Human Rights Watch and the New York Times are trying to implicate the Syrian Arab Army in a chemical incident that happened on August 21 in Ghouta near Damascus.
Using the report of an United Nations commission which investigated various sites around Damascus they try to reconstruct from where the rockets suspected to have been used in the attack may have been fired from.
The UN commission identified two finds of largely intact rockets that landed in a way that lets one estimate from which directions these rockets have been fired.
Lining out from the impact sites towards the direction from where the rockets came the crossing of the two lines point, say HRW and the NYT, to the possible launch point of both rockets.
That point, a Syrian army artillery site, is then seen as implicated in the chemical attack.
When taken together, the azimuths drawn from different neighborhoods lead back to and intersect at Mount Qasioun — so far an impregnable seat of Mr. Assad’s power — according to independent and separate calculations by both The New York Times and Human Rights Watch.“Connecting the dots provided by these numbers allows us to see for ourselves where the rockets were likely launched from and who was responsible,” Josh Lyons, a satellite imagery analyst for Human Rights Watch, noted in a statement on Tuesday.
“This isn’t conclusive,” Mr. Lyons added. “But it is highly suggestive.”
But that analysis is faulty. At least one of the two rockets the UN commission assessed contained no chemical agent at all.
In the whole area where that one rocket was found none of the environmental probe showed any sign of a chemical weapon impact.
It is therefore not legit to use that impact as a direction finding point for the launch point of the chemical weapon incident. Before and after the chemical incident the sites the UN visited had been reported to be under conventional artillery attack.
There is no conclusive evidence that binds the rocket debris found to the chemical incident.
Specifically the first site the UN commission visited was near Moadamiyah, south of Damascus. The investigators took blood and urine samples from some people they met on their visit there.

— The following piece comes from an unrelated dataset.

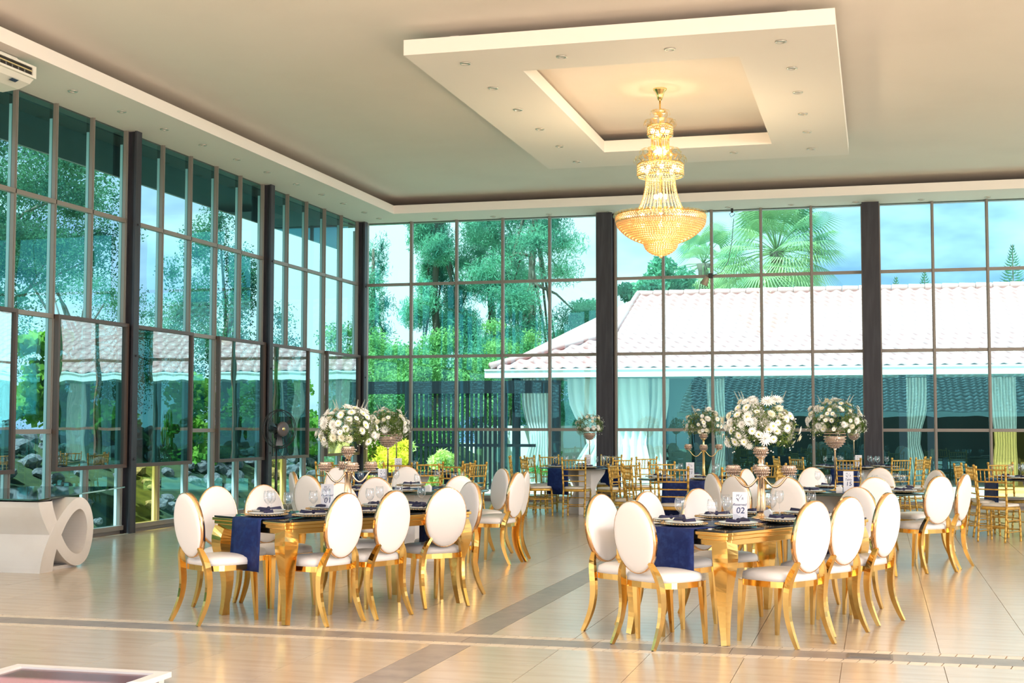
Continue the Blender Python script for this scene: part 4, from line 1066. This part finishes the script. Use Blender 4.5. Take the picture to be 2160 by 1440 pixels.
def leaves(centers, n, size, m, name='foliage', droop=0, aspect=2.2, shell=.85):
    """n leaf quads scattered in ellipsoids [(x,y,z,rx,ry,rz)]"""
    C = np.array(centers, float); vol = C[:, 3]*C[:, 4]*C[:, 5]; idx = rng.choice(len(C), n, p=vol/vol.sum())
    d = rng.normal(size=(n, 3)); d /= np.linalg.norm(d, axis=1)[:, None]; r = rng.uniform(0, 1, n)**shell
    c = C[idx, :3]+d*r[:, None]*C[idx, 3:6]
    a = rng.normal(size=(n, 3)); a[:, 2] -= droop*2; a /= np.linalg.norm(a, axis=1)[:, None]
    e = np.cross(a, rng.normal(size=(n, 3))); e /= np.linalg.norm(e, axis=1)[:, None]
    L = (size*rng.uniform(.6, 1.3, n))[:, None]; w = L/aspect
    V = np.stack([c-a*L*.5, c+e*w*.5, c+a*L*.5, c-e*w*.5], 1).reshape(-1, 3)
    return npmesh(name, V, n, m)
def clump(cx_, cy_, cz, rx, ry, rz, k, s_=.4, rd=random):
    out = []
    for _ in range(k):
        a = rd.uniform(0, 2*PI); u = rd.uniform(-1, 1); q = math.sqrt(1-u*u); r = rd.uniform(.2, 1)**.6
        out.append((cx_+rx*q*cos(a)*r, cy_+ry*q*sin(a)*r, cz+rz*u*r, rx*s_*rd.uniform(.6, 1.2), ry*s_*rd.uniform(.6, 1.2), rz*s_*.7*rd.uniform(.6, 1.2)))
    return out
def trunk(g, base, top, r, branches=(), rd=random):
    b, t = Vector(base), Vector(top); P = [b.lerp(t, i/6)+Vector((rd.uniform(-.1, .1), rd.uniform(-.1, .1), 0))*(i > 0) for i in range(7)]
    g.tube(P, [r*(1-.75*i/6) for i in range(7)], 7)
    for q in branches:
        s0 = b.lerp(t, rd.uniform(.35, .9)); e = Vector(q[:3]); mid = s0.lerp(e, .5)+Vector((0, 0, .2)); g.tube([s0, mid, e], [r*.35, r*.22, r*.08], 5)
    return g
def tree(name, label, cat, base, cl, n, size, m, h, r=.16, group=None, droop=0, aspect=2.2, mname='foliage'):
    t = thing(name, label, cat, base, 0, group)
    rel = [(c[0]-base[0], c[1]-base[1], c[2]-base[2], *c[3:]) for c in cl]
    tag(put('foliage', leaves(rel, n, size, m, droop=droop, aspect=aspect), t), kind='stuff')
    ob('trunk', trunk(G(), (0, 0, 0), (0, 0, h), r, rel[:14]), bark, t); return t
random.seed(11)
# feathery casuarinas behind the corner
for i, (x, y, h, w, lb) in enumerate(((-15.3, 47, 12.5, 1.25, 'leftmost'), (-14.0, 50, 13, 2.1, 'middle'), (-11.7, 47, 13.5, 2.1, 'right-hand'), (-18.9, 50, 8.4, .8, 'short far-left'))):
    cl = []
    for k in range(52):
        z = 1.5+(h-1.5)*(k % 26)/25; ww = w*(1-.4*((k % 26)/25)**1.8)*random.uniform(.5, 1.25); a = random.uniform(0, 2*PI)
        cl.append((x+ww*.75*cos(a), y+ww*.75*sin(a), z, ww*.42+.15, ww*.42+.15, .62))
    tree('casuarina_tree', '%s feathery casuarina tree beyond the left back windows' % lb, 'tree', (x, y, -.1), cl, 80000 if h > 10 else 16000, .20, leafs['cas'], h, .2, 'casuarina trees', .4, 8)
tree('round_tree', 'rounded green tree above the pavilion hip, left of the middle column', 'tree', (-9.9, 52, -.1), clump(-9.9, 52, 4.9, 2.0, 1.5, 1.4, 14), 9000, .20, leafs['cas'], 4)
tree('round_tree', 'sparse tree behind the pavilion roof left of the palm', 'tree', (-7.4, 50, -.1), clump(-7.4, 50, 6.2, 1.5, 1.3, 1.6, 12), 7000, .22, leafs['cas'], 5)
# bushes in the left back corner
for i, (x, y, z, rx, rz, lb, mk, n) in enumerate(((-12.6, 33, 2.0, 1.3, 2.1, 'tall bright bush at the corner beyond the left back window', 'bush', 15000), (-11.0, 34.5, 1.9, 1.4, 2.0, 'wide green bush behind the flowers of the left round table', 'bush', 13000),
                                 (-13.8, 38, 3.0, 2.2, 2.2, 'large leafy shrub under the casuarinas', 'bush', 14000), (-10.2, 38, 3.0, 1.5, 1.6, 'leafy shrub behind the slatted screen', 'bush', 11000),
                                 (-10.7, 30.2, .55, .75, .75, 'low lime-yellow shrub close outside the corner glass', 'lime', 7000), (-9.6, 30.0, .45, .5, .6, 'small lime-yellow shrub beside the slatted screen', 'lime', 4000), (-8.4, 34.9, .5, .6, .6, 'low green shrub beneath the curtained porch', 'bush', 4000))):
    t = thing('shrub', lb, 'shrub', (x, y, -.1), 0, 'garden shrubs')
    tag(put('foliage', leaves(clump(0, 0, z, rx, rx, rz, 30, .34), int(n*1.8), .085 if mk != 'lime' else .16, leafs[mk], aspect=1.8 if mk != 'lime' else 4), t), kind='stuff')
    ob('stems', G().tube([(0, 0, 0), (.1, 0, z*.8)], [.06, .03], 6).tube([(0, 0, 0), (-.3, .1, z*.9)], [.05, .02], 6).tube([(0, 0, 0), (.35, -.1, z*.7)], [.05, .02], 6), bark, t)
# fan palm
def palm(x, y, h, R, label, nf=34, seed=1):
    rd = random.Random(seed); t = thing('fan_palm', label, 'palm', (x, y, -.1), 0, 'fan palms')
    ob('trunk', G().lathe([(.24, 0), (.2, .5), (.18, h*.7), (.2, h-.3), (.28, h)], 12), bark, t)
    for k in range(nf):
        a = rd.uniform(0, 2*PI); el = rd.uniform(-.9, 1.25); d = Vector((cos(a)*cos(el), sin(a)*cos(el), sin(el))); L = R*rd.uniform(.36, .56)
        b = Vector((0, 0, h)); e = b+d*L-Vector((0, 0, .12*L)); f = ob('frond', G().tube([b, b+d*L*.5, e], [.022, .016, .012], 4), leafs['palm'], t)
        u = d.cross(Vector((0, 0, 1))).normalized(); v = u.cross(d).normalized(); g = G(); F = R*rd.uniform(.33, .42); ns = 32
        for q in range(ns):
            p = (q/(ns-1)-.5)*2*2.0; dr = (d*cos(p)+u*sin(p)).normalized(); sd = (-d*sin(p)+u*cos(p))*.026
            m_ = e+dr*F*.55+v*.03; tip = e+dr*F-Vector((0, 0, .28*F))-v*.02
            g.add([e, m_-sd, tip, m_+sd], [(0, 1, 2, 3)])
        ob('leaf_fan', g, leafs['palm'], f)
    return t
palm(-3.3, 48.5, 7.6, 3.2, 'big fan palm rising behind the white-lit part of the tiled roof', 62, 3)
palm(-6.4, 53, 7.8, 2.4, 'smaller palm partly hidden by the chandelier', 26, 4)
for i, (x, y, h, lb) in enumerate(((.75, 52, 7.0, 'left'), (1.75, 52, 7.2, 'second'), (3.2, 53, 6.6, 'third'), (4.6, 50, 7.8, 'tallest right'))):
    t = thing('young_conifer', '%s thin young conifer tip above the tiled roof at right' % lb, 'tree', (x, y, -.1), 0, 'young conifers')
    ob('trunk', G().tube([(0, 0, 0), (0, 0, h)], [.07, .015], 6), bark, t); g = G()
    for k in range(26):
        z = h-.1-k*.09; L = .08+.030*k
        for q in range(5):
            a = 2*PI*q/5+k; g.add([(0, 0, z), (cos(a)*L*.6-.02*sin(a), sin(a)*L*.6+.02*cos(a), z+.05*1), (cos(a)*L, sin(a)*L, z+.10+.1*L), (cos(a)*L*.6+.02*sin(a), sin(a)*L*.6-.02*cos(a), z+.0)], [(0, 1, 2, 3)])
    tag(ob('needles', g, leafs['acacia'], t), kind='stuff')
# trees and bank outside the left wall
for i, (x, y, zc, rx, rz, n, lb) in enumerate(((-18.5, 22.0, 6.0, 4.0, 3.0, 44000, 'nearest spreading acacia outside the left windows'), (-22, 30, 6.8, 4.2, 3.0, 26000, 'second spreading acacia outside the left windows'),
                                               (-19, 38, 5.0, 2.2, 3.6, 18000, 'third acacia, near the corner outside the left windows'), (-28, 44, 5.5, 5, 4, 16000, 'far acacia beyond the bank'))):
    tree('acacia_tree', lb, 'tree', (x, y, -.1), clump(x, y, zc, rx, rx*.9, rz, 44, .30), int(n*2.2), .085, leafs['acacia'], zc, .2, 'acacia trees', 0, 2.0)
for i, (x, y, z, rx, rz, n, lb) in enumerate(((-12.6, 16.6, 2.6, .9, 1.5, 5200, 'leafy vine close outside the first left window'), (-12.4, 18.6, 2.2, .7, .9, 2600, 'leafy vine outside the second left window'), (-14, 24.5, 1.6, 1.6, 1.5, 7000, 'bright bush outside the second left window'), (-13.6, 29.5, 1.7, 1.5, 1.6, 7000, 'bright bush outside the third left window'), (-12.2, 15.0, .9, .6, .7, 2400, 'low leafy creeper at the foot of the first left window'))):
    t = thing('shrub', lb, 'shrub', (x, y, -.1), 0, 'shrubs by the left windows')
    tag(put('foliage', leaves(clump(0, 0, z, rx*.8, rx, rz, 16), n, .15, leafs['vine'], aspect=1.25), t), kind='stuff')
    ob('stems', G().tube([(0, 0, 0), (.1, .2, z), (.2, .1, z+rz*.8)], [.04, .03, .01], 5), bark, t)
bank = thing('rock_bank', 'grey stone bank along the outside of the left windows', 'bank', (0, 0, -.14))
V = []; F = []
for j in range(40):
    y = 8+j*.9
    for k in range(8):
        t = k/7; V.append((-11.4-3.2*t, y, 1.5*t**.8+.12*sin(j*2.1+k*1.7)*t))
for j in range(39):
    for k in range(7): F.append((j*8+k, j*8+k+1, (j+1)*8+k+1, (j+1)*8+k))
ob('slope', G().add(V, F, True), grass_m, bank)
def rock(seed):
    rd = random.Random(seed); bm = bmesh.new(); bmesh.ops.create_icosphere(bm, subdivisions=2, radius=1)
    for v in bm.verts: v.co *= rd.uniform(.75, 1.15); v.co.z *= .7
    me = bpy.data.meshes.new('rock'); bm.to_mesh(me); bm.free(); me.materials.append(rock_m); return me
rocks = [rock(i) for i in range(5)]
for k in range(240):
    t = random.uniform(.02, .95); put('rock', random.choice(rocks), bank, (-11.4-3.2*t, random.uniform(10, 33), 1.5*t**.8+.05), rot=(random.uniform(-.4, .4), random.uniform(-.4, .4), random.uniform(0, 6)), scale=random.uniform(.07, .2))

Those samples proved positive for exposure to Sarin. But all environment samples taken in Moadamiyah proved negative (Appendix 6 and 7 of the UN report. Sample 1 to 12 taken on August 26.)
If those person found in Moadamiyah would have been exposed in Moadamiyah the environment there would also have been exposed.
But the UN team found that this was not the case. The persons must have been moved to Moadamiyah after having been exposed elsewhere. The 140 mm rocket the UN team assessed in Moadamiyah can thereby not be implicated in the chemical attack.
The second point where the UN team found ammunition and assessed the direction where it came from was in Ain Tarma east/south-east of Damascus.
The ammunition debris found there was from a 330 mm rocket. Environmental probes taken in Ain Tarma and from parts of the found rocket debris showed exposure to Sarin.
The UN commission report does not explicitly state that the ammunition found carried the chemical agent. It notes that the area was well traveled and that people were seen moving ammunition debris around.
The UN commission report does not say how the chemical agent found in some of the investigated areas was distributed. It does not say that it came from rockets.
It identified two impact sites of rockets and directions that allows to assume the direction, not the distance, from where those rockets were fired from.
But one of those sites and rockets was never exposed to the chemical agent in question while the other site, and the ammunition debris found there, was.
To conclude from these finds that ammunition carrying chemical agents were fired from a specific point or army unit or was fired by rockets at all is not legit but propaganda.
In 2008 Human Rights Watch falsely accused Russia of having used cluster ammunition in the Georgia war even while the ammunition found was easily identifiable as “western” sourced ammunition.
C.J Chivers, who wrote the above for the New York Times, has been implicated in propaganda reporting on Syria claiming “poorly armed rebels” while he knew and had seen that those “rebels” had received many modern arms and ammunition from their “western” and Gulf sponsors.